Un juez, amigo mío, tuvo que ir, una mañana temprano a las praderas del Manzanares para levantar acta con respecto a un muerto que yacía allí: un hombre joven con un cartelito al pecho: «éste hace el número ciento cincuenta y seis de los míos». Presenciaba aquello un habitante de alguna de las chabolas circundantes. El juez dijo para sonsacarle: «A este hombre lo han traído aquí ya muerto», a pesar de haber visto que el hecho era reciente. A lo que el ciudadano de marras replicó con sonrisa burlona: «Pues ahí se equivoca usted. ¡Es al revés: saltaba como una liebre, antes de que lo abatieran!». Detuvo al hombre como cómplice.
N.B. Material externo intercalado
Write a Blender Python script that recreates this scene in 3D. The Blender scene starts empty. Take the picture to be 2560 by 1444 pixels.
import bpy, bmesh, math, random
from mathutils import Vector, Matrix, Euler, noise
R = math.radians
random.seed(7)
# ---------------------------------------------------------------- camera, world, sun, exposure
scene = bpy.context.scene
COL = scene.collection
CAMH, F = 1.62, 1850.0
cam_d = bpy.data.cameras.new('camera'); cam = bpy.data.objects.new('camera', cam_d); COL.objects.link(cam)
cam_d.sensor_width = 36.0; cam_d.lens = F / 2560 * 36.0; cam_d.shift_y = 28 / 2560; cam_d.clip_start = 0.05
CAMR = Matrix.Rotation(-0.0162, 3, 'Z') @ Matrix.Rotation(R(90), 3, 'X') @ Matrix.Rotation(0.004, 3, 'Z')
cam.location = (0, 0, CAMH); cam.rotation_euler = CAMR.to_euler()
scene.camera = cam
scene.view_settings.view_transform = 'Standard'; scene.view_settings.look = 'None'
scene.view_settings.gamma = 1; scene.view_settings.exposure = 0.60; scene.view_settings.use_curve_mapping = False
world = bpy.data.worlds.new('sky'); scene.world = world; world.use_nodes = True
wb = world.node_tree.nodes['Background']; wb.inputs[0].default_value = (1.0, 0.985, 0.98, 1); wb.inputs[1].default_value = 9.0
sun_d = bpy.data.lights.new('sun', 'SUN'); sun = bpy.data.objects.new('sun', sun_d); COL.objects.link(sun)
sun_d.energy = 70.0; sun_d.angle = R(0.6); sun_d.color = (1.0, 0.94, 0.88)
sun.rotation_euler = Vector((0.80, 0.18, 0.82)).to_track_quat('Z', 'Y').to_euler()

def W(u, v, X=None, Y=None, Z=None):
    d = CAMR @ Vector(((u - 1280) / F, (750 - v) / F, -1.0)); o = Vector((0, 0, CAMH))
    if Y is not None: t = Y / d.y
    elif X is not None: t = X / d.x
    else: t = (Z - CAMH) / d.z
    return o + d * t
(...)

Desgraciadamente, sólo en algunos casos excepcionales se daba cuenta al juzgado porque jueces tan valientes como éste que se atrevieran a efectuar detenciones, había pocos.

Por ello, eran también muy pocos los que salían con vida, una vez que caían en una de esas semioficiales «checas» como en Madrid las llamaba la gente.

Añádase a esto, que, los órganos de la Policía estatal, cuando les parecía bien, colaboraban con dichas «checas». Un bandido de 28 años, García Atadell, estaba al frente de una brigada de la Policía estatal, por medio de la cual no solamente cometía los más inauditos desvalijamientos, sino que, en cientos de casos, entregaba a las víctimas de los mismos, no a la Policía sino a las «checas» sanguinarias. Finalmente, huyó a Francia para proteger su botín de las apetencias de sus secuaces. Pero el destino quiso que cuando se trasladaba en un barco camino de América, con toda su expoliación fuera capturado en aguas de Canarias por los «nacionales» en el buque que viajaba. El hombre pagó sus crímenes con la muerte, en Sevilla, por el procedimiento más infamante de ejecución que existe en España, el «garrote vil» (dispositivo estrangulador consistente en una cuerda movida por una palanca giratoria).